Wave-particle duality? Yes we do have to describe electrons as both in particular experiments, but we can fully understand the electron (to 10 or so decimal places) as a single thing: an irreducible (Dirac spinor) representation of the Lorentz symmetry group. Sort of like how a cube is a (scalar) representation of the group of 90 degree rotations about the x, y, and z axes, and a sphere is a representation of the group of all rotations, an electron is a particular representation of the various 'rotations' of the Lorentz group (which gives us the weird stuff in Einstein's special relativity).

So what Newberg is saying is that there is some kind of unified quantum field theory of brain function out there waiting to be discovered. This is what dualities have meant in the past. The duality between electricity and magnetism gave us Maxwell's electromagnetism. It's not mysterious anymore ... 150 years later. The wave-particle duality lead to Quantum Electrodynamics only 20 or so years later. T-duality may be one of the links that eventually lead to the string theory description of everything.

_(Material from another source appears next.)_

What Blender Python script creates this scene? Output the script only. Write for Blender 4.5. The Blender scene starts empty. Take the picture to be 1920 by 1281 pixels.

You are welcome to continue to be weirded out by the quantum mechanics of 80 years ago if you'd like, but the uncertainty principle is nothing more mysterious than why you need measure something resonating for a longer time to more precisely determine its tone (or that something that resonates for a short time does not have a precise tone). Or if you wiggle a jumprope between two people, that you can figure out the wavelength if you make a standing wave, and figure out where the pulse is if you make a pulse, but not vice versa and never both.


There are things that are actually mysterious in quantum mechanics (like entanglement), but let's bring on the new weird dualities in Physics! The AdS/CFT correspondence! The holographic principle! We may all just be projections on a screen ... and I can't show you why with a jumprope.